As part of the program, GemFair supplies certified miners with a dedicated tool kit free of charge. It contains basic gemological equipment, including a loupe and scale, QR-coded sealable bags and a weatherproofed tablet computer, which is a designed to operate in the often-unforgiving conditions at the artisanal mining sites and comes equipped with a solar charger.

 

GemFair staff training artisanal miners in the mining area. (Photo courtesy of the WDC Newsletter)

An artisanal miner in Sierra Leone’s Kono region weighing a diamond, using the electronic scale that is supplied as part of the GemFair toolkit. (Photo courtesy of the WDC Newsletter)

When artisanal miners recover a diamond, they use an application on the tablet computer to register the stone, providing basic gemological information, and uploading photographs both of the rough diamond and the miner holding it. The first set of photographs are intended to assist the GemFair staff with the traceability assurance function of the digital solution, and the second set is to verify the identity of the miner. 

Using GPS location technology, activated by the tablet computer that the miners have been provided with, GemFair is able to ascertain that the stone has been recovered in a certified artisanal mining site.

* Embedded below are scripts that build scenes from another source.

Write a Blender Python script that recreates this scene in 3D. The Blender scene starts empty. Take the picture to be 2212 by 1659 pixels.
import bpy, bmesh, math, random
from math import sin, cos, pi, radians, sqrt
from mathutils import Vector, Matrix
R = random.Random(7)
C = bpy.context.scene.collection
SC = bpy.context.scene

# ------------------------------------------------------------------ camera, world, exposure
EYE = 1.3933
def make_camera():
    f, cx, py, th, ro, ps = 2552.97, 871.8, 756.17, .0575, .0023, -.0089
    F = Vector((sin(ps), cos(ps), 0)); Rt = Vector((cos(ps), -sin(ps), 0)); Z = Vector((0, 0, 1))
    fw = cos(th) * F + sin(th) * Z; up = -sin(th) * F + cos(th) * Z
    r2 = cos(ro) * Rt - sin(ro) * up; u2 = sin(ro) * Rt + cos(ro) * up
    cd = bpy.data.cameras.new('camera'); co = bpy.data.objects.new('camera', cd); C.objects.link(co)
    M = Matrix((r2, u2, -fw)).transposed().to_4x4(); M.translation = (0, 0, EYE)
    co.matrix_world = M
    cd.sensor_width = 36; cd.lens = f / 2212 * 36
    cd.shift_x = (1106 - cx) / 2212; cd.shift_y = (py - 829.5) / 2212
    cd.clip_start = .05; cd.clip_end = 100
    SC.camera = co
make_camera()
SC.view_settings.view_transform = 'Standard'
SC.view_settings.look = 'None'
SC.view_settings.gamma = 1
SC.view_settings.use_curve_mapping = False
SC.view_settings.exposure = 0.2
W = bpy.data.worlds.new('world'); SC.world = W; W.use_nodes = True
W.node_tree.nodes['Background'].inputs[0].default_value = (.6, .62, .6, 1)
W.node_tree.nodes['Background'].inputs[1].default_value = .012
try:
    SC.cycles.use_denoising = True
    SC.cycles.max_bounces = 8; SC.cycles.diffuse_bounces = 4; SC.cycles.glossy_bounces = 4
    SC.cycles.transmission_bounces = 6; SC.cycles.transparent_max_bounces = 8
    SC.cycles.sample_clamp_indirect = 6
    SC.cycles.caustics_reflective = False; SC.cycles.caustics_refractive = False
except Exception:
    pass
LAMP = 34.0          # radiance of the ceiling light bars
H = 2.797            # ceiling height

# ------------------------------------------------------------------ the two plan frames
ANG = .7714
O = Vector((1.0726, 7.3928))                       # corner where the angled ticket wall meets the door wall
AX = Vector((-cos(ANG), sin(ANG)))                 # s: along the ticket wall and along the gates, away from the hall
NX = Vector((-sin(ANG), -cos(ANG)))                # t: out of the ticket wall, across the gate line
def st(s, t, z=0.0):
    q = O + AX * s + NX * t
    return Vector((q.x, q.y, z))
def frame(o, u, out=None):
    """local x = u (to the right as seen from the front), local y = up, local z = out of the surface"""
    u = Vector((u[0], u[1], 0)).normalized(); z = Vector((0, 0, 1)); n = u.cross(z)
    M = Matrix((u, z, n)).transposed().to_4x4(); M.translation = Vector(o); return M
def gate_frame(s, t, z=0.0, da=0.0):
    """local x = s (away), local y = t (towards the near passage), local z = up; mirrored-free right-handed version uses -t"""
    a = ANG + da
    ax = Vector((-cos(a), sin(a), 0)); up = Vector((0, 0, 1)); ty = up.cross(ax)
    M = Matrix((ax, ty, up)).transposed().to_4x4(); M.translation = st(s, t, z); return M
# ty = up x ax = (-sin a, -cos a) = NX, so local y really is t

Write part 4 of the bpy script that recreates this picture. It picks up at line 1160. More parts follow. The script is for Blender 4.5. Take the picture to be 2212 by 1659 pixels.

The miner delivers the diamond in a QR-coded bag to the GemFair buying office where it is valued by GemFair’s experienced diamond buyers, then an offer is made.  If the miner accepts the offer, payment is prompt. Miners in the program are not obliged to sell their merchandise to GemFair. But, even if they do not, they have been provided valuable information about the market value of diamonds in their possession.

Rough diamonds purchased by GemFair and exported from Sierra Leone are KP-certified, and eligible to be traded legally in the major markets, and are provided with Kimberley Process certificates. 

In fact, because of the technology that has been developed, GemFair diamonds can be traced individually to the artisanal mine sites at which they were recovered. De Beers Group plans on integrating them into its Tracr blockchain, which will provide a full chain of custody all the way through to the final buyer.